Deadpool (2016) — 'I'm Memorizing The Details Of Her Face'
Tumblr media
Look at that face!
Not gonna lie. I didn't think Deadpool would be this good. 
The movie is a blast from start to finish. It showed us a different side of the superhero genre, one that proves there is still so much potential to explore. 
But beneath all the jokes, childish humor and gore, we found a love story. 
All the motivation behind Deadpool's actions was Vanessa. This scene shows us that Vanessa truly loves him during a very real, palpable, relatable situation. No more jokes, no more one-liners as she clasps his hand, assuring him that she is all in, no matter what. 
Very underrated scene and a moment that shows us love can be cruel and unfair.
Iron Man 3 (2013) — 'I Got You'
Tumblr media
Tony Stark is arrogant, overconfident, compulsive and narcissistic, but all of that goes out the window when the Mandarin attacks his Malibu home. There is no strategy, no clever quips coming from Tony's seductive lips. The only thing on his mind is Pepper Potts.
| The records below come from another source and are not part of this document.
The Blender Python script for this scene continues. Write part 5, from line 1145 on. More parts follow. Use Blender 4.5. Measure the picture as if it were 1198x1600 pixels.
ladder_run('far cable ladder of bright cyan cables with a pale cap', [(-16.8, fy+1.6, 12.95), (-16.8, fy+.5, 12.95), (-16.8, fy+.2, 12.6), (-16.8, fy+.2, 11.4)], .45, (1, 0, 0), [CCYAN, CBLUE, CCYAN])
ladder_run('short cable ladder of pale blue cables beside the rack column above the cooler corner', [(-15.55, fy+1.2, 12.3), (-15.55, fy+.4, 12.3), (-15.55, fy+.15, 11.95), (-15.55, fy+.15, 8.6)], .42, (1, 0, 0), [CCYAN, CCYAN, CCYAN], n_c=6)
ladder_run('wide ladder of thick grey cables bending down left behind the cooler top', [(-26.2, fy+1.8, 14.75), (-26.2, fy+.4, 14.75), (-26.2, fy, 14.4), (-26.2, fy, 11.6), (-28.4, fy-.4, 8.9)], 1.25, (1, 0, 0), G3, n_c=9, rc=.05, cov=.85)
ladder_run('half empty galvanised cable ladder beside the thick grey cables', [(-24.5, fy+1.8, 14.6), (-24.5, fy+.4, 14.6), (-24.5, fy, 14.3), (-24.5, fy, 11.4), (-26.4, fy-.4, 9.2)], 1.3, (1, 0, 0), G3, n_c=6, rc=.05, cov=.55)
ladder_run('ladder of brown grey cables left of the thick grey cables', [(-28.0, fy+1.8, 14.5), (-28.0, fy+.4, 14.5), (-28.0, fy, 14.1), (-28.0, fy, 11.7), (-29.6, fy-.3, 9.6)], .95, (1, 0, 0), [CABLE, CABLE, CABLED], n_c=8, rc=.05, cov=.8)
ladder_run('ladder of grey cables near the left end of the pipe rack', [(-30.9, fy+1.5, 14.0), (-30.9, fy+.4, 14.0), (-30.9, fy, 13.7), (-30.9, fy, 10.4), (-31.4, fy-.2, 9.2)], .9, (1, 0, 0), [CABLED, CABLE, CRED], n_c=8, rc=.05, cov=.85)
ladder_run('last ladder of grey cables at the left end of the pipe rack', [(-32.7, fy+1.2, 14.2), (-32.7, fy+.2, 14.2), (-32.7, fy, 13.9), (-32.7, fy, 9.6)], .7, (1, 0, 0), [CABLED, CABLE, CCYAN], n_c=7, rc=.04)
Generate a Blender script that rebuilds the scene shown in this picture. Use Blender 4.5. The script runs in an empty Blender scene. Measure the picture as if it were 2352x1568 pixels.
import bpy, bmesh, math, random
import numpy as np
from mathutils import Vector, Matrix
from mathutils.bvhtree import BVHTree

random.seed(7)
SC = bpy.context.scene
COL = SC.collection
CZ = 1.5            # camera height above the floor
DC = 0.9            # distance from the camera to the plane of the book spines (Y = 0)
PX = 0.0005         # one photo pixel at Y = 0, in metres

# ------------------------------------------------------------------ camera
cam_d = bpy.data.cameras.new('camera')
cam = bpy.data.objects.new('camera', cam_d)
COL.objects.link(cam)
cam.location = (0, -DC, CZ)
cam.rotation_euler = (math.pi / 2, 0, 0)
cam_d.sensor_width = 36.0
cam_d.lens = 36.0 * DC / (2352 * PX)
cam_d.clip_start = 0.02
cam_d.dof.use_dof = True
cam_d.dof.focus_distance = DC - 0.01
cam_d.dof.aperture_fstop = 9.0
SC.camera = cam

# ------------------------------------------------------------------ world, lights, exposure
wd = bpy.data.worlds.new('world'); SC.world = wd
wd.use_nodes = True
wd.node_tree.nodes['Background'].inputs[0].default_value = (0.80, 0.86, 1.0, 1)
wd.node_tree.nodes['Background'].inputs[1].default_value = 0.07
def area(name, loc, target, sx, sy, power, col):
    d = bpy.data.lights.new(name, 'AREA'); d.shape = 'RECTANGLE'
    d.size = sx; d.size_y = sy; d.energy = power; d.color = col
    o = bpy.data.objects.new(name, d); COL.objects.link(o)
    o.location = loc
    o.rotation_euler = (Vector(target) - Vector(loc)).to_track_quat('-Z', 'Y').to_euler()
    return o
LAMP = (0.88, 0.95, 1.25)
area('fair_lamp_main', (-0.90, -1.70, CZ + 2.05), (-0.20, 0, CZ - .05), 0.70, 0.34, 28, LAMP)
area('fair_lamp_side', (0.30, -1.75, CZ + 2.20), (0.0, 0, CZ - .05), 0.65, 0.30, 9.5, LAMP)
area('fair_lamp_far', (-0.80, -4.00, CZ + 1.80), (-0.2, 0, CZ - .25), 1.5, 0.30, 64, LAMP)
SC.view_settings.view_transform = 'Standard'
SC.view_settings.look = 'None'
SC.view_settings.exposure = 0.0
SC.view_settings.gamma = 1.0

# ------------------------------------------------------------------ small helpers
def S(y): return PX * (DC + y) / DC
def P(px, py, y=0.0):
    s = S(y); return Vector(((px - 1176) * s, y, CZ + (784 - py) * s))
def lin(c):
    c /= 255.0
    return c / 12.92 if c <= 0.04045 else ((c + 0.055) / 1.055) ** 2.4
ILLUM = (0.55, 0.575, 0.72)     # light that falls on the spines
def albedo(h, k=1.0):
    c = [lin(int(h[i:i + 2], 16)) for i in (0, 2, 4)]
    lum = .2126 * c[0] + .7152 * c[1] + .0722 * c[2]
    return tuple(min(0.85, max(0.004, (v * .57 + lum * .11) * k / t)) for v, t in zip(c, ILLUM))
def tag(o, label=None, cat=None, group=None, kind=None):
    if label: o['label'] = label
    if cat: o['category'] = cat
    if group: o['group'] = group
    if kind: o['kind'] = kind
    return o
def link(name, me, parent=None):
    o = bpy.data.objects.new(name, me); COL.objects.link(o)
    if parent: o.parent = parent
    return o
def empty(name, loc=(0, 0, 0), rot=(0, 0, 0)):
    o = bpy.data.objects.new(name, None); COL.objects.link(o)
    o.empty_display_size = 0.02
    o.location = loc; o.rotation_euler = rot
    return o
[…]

I love how this scene represents true character development for Tony. Yes, underneath all the bravado he is a good guy, but up until this point he is still trying to improve himself and everything around him. 
The moment he sends the Iron Man armor flying over to protect Pepper (which, by the way, is one of the best scenes I've ever seen in a superhero movie) is the moment when Tony realizes that there's someone in his life worth more than himself. 
He is willing, without hesitation, to sacrifice his life for her.
Tony: I do what I know. I tinker. I — threat is imminent. And I have to protect the one thing that I can't live without. That's you.
Pepper inspires Tony to be a better man — and that to me is the definition of true love.
----------------------------------
Thanks so much for sticking around with me until the end.
I hope you enjoyed the read, and remember, it doesn’t matter if you have a significant other or several, or maybe you are planning to spend the day with your closest friends, family or loved ones;
The most important person that you must love always, is yourself.